Causes of domestic abuse
Many people will try to blame domestic abuse on a variety of factors, and although these factors may increase the likelihood of domestic abuse, they are not the cause of domestic abuse.
Domestic abuse is a matter of choice for perpetrators. They choose to exert power and control over their victims.
False Causes of Domestic Abuse:
Abused as a child
Many people who are abusive towards their families or partners come from families with no history of abuse. Many families in which abuse occurs do not produce abusive men or women. The family is not the only formative influence on behaviour. Blaming abuse on a person’s own experience can offer an excuse for it, but it denies the experiences of the majority of individual survivors of abuse who do not go on to abuse others.
Lack of control
Most violent people are able to control themselves not to abuse in public or in front of other people, not to cause injuries where they will show and only to be abusive within their family. This is not uncontrolled behaviour. Domestic abuse is not just about physical violence.
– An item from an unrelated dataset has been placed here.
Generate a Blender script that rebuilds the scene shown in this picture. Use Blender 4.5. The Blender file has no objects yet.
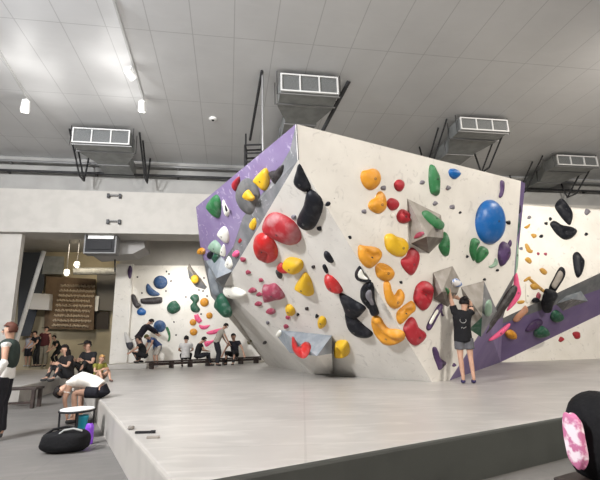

It is a systematic pattern of controlling behaviour ranging from controlling household finances to not allowing their family member to leave the house.
Drugs and alcohol
Domestic abuse cannot be blamed on drugs or alcohol consumption. Some perpetrators may have been drinking or taking drugs when they are abusive, but many have not. Also they are not generally abusing everyone; they are able to control their behaviour so that it is only towards their partners or family members.
Domestic abuse is far more prevalent however in households where alcohol or drugs are being misused and it is common for alcohol or drugs to be used by victims of abuse as a coping strategy to deal with the abuse they are experiencing.
Stress
Much like drugs and alcohol, stress is not a cause of domestic abuse. Abuse is a choice, intended to gain power and control over the victim. Generally perpetrators of domestic abuse, regardless of how stressed they are, are able to limit their abusive behaviour to their chosen victim/s. There are also many extremely stressed people who are not abusive, and many perpetrators who are not stressed!
Mental health
Mental health problems are more likely to be caused by domestic abuse than the other way round.
Like the other factors listed here, mental health issues are not the cause of domestic abuse if the abuse is planned, controlled and limited only to a specific person or small number of people within the family setting.
Some mental health problems do lead to violent behaviour but this is uncontrolled and unpredictable. This does not make it acceptable and victims of abuse in this way still need to be offered safety and protection.
People with mental health problems are more likely to be victims of violence than perpetrators of it.